Applied to 8 high end restaurants in person, no response.

Fine-dining service doesn't fit that description at all then. It is an industry that requires quite a bit of experience to be successful in if you are not starting from the bottom. It is also a lot of work. You don't just show up on the floor and start serving. You need to study the menus (lunch/brunch/dinner, they change seasonally), the wine-list, cocktail list, what is available at the bar, know about alcohol, know about pairing, know how to do wine-service, table etiquette, timing, have your own serving tools, be ultra-conscientious of your appearance (pressed clothing, well-groomed, no crazy colours or edgy cuts, no visible piercings beside ears, no tattoos). Also, there is even a hierarchy among FD servers themselves based on experience. If you are a little less experienced, you do brunch/lunch service. You get to do dinner service when you are more experienced.

There are probably already serving assistants/hosts who are waiting to be moved up to a server position, who already know the restaurant/the dynamics/the menus. There is no reason to hire some random to serve, over them.

Also, festival bar-tending < FD bar-tending. On an ENTIRELY different level.
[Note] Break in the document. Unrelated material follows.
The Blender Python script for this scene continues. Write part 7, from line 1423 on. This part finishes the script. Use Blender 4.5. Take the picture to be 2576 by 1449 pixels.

Someone already mentioned where bar-tenders fall in the FD hierarchy.

I FD serve part-time while studying in university...but I've been serving in a variety of restaurants since high school.

I guess your best bet would be to pick a restaurant, study the hell out of all their menus/lists, study fine-dining service, and then somehow convince a manager that this is sufficient. Not likely going to work, but more likely than your current method.

Tipping/gratuities seem to work differently in the UK, otherwise I would have suggested finding a high-volume, casual service restaurant job.